El Diario Montañés, 30 de diciembre de 2015
Arde Cantabria
por los cuatro costados porque unos cuantos desalmados pretenden, no se sabe
bien por qué, destruir nuestro patrimonio natural. Se dice, utilizando de forma
incorrecta un término psiquiátrico, que son pirómanos, cuando en realidad sólo
son incendiarios (quienes incendian con premeditación, por afán de lucro o
maldad). Si como algunos sospechan lo hacen para aprovecharse de que la reforma
que hizo el PP a la Ley de Montes permite que las autonomías recalifiquen zonas
forestales quemadas «cuando concurran razones imperiosas de interés público»,
alguien debería salir ya a decir de manera inequívoca que los terrenos no van a
ser recalificados. Si se hace por maldad, da igual lo que se diga, porque la
maldad tiene difícil arreglo. Pero en ambos casos, cuando se descubra a los
incendiarios, el castigo deberá ser ejemplar.
Las palabras,
como los poliedros, tienen varias caras, y el vocablo «incendiario» significa
también «escandaloso» y «subversivo», sobre todo cuando hace referencia a
ciertos artículos, discursos o libros. En ese sentido, esta semana hemos tenido
varias manifestaciones incendiarias, aunque por razones de espacio aquí sólo
citaré dos.
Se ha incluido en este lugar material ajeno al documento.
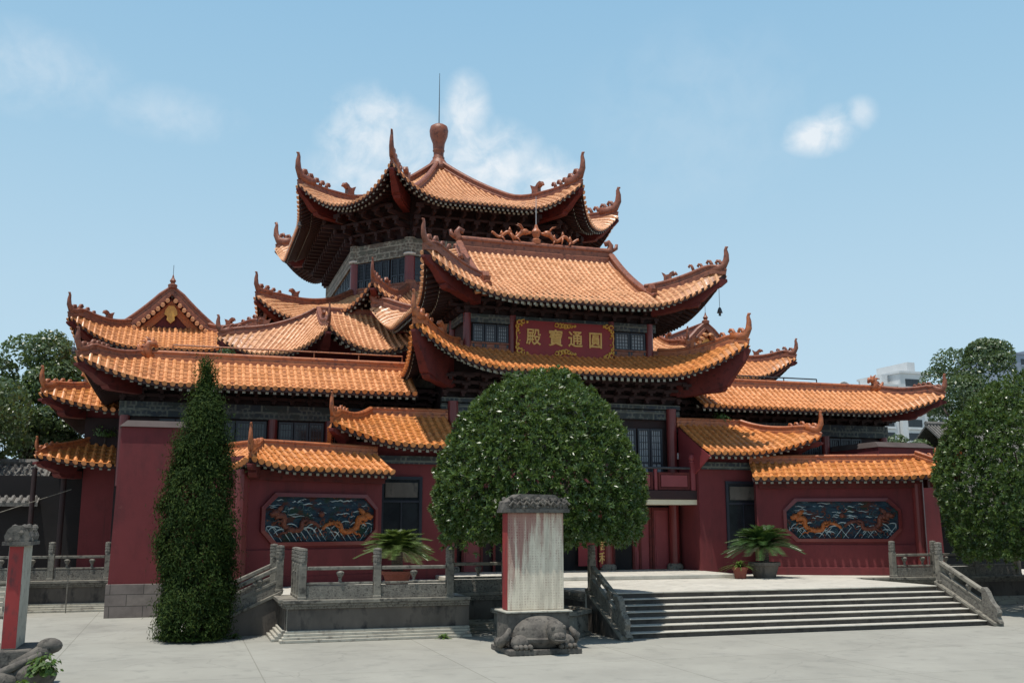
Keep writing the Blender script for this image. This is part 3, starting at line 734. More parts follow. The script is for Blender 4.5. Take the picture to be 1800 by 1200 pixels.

La primera es del obispo de Córdoba, que ha dicho que la
fecundación ‘in vitro’ es «un aquelarre químico de laboratorio» –no debería
sorprendernos viniendo de quien mantiene el dogma de la divina concepción
virginal–; la segunda es del general Rafael Dávila, hijo y nieto de generales,
quien, apelando a la inteligencia, a la lectura y al estudio, ha escrito una
carta a la alcaldesa de Madrid recriminándole que haya hecho cumplir la ley de
memoria histórica, que él prefiere llamar «ley de ideología», pues según dice «no
hay mayor intransigencia y fanatismo que convertir el sectarismo, la ideología,
en ley». Y se queda tan tranquilo, olvidando «inteligentemente» que su abuelo
no respetó la ley y ayudó a poner en marcha una guerra fratricida que se cobró
un millón de muertos. Y que luego los ganadores hicieron y deshicieron «leyes
sectarias e ideológicas» a su antojo durante cuarenta años. Y que le cambiaron
el nombre sin escrúpulos a calles que ya lo tenían. (Ándate con cuidado, Íñigo,
que como desaparezca la placa de su abuelo de la calle más larga de Santander, vas
a recibir una carta poco amigable).
Y no digo más.
Porque éste es mi artículo ducentésimo y no quiero que resulte incendiario.